7日早朝からインドの月探査機Chandrayaan-2(チャンドラヤーン2)の着陸機Vikram(ヴィクラム)による月の南極域着陸を実施していた。ヴィクラム着陸機は、降下開始から22分ほどは順調に降下を続けていたが、「ファイン・ブレーキング・フェーズ」と呼ばれる減速中に通信が切断された。ISRO管制室のモニターには、探査機が計画の軌道から逸脱したと見られる様子が表示されている。
ISROのツイートによる発表では「ヴィクラム着陸機は高度2.1キロメートルまで正常に動作し計画通り降下していた。その後、着陸機と地上局との通信が途絶えた。データを解析中である」としている。
ヴィクラム探査機の着陸を管制室で見守っていたナレンドラ・モディ首相は、探査機チームを祝福してすでに退出しており、探査機との通信回復や着陸再開の見込みは低いと考えられる。降下中の通信途絶は、着陸機の月面衝突を反映したと考えられ、着陸失敗の可能性が高い。
【追記】
日本時間2019年9月7日22時40分ごろ、ISROはヴィクラム着陸機のその後について声明を発表した。
ヴィクラム着陸機は、高度35キロメートルから地上2キロメートル直下まで、計画通りの軌道に沿って降下した。着陸機に搭載されたすべてのシステムとセンサーは、この時点まで優れた機能を発揮し、可変推進技術などの多くの新しい技術を実証してみせた。定義されたサクセスクライテリアに沿って、これまでミッション目標の90〜95パーセントが達成されている。着陸機との通信は喪失したものの、月の科学に対する貢献は続く。

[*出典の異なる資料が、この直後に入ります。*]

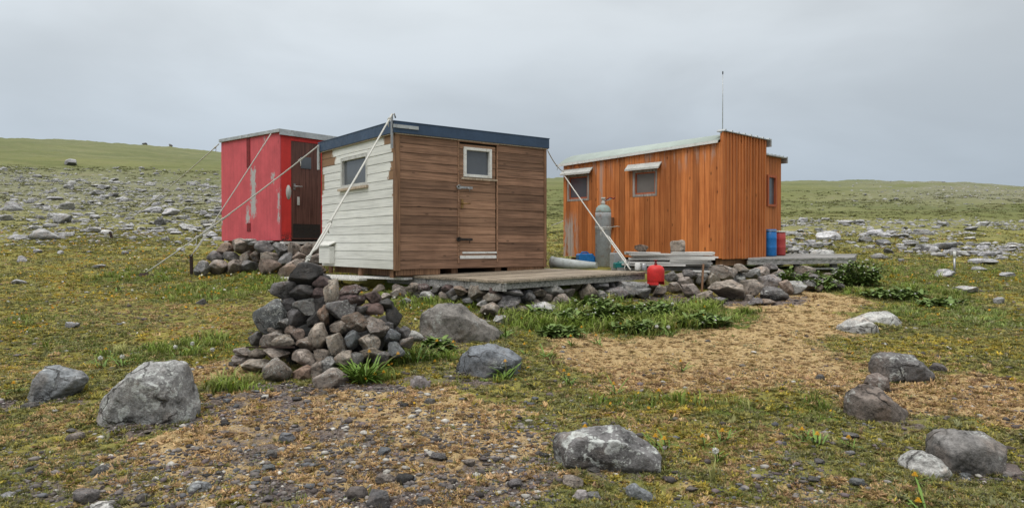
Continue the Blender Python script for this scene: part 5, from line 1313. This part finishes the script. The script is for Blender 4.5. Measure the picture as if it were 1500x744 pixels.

声明は上記のように述べ、着陸の成否についてはコメントしなかったものの、ヴィクラム着陸機との通信回復が難しいことを示唆した。また、周回機が正常に機能していることを強調し、チャンドラヤーン2ミッションは分解能0.3メートルのカメラなどのミッション機器を搭載した周回機によって継続されることを強調した。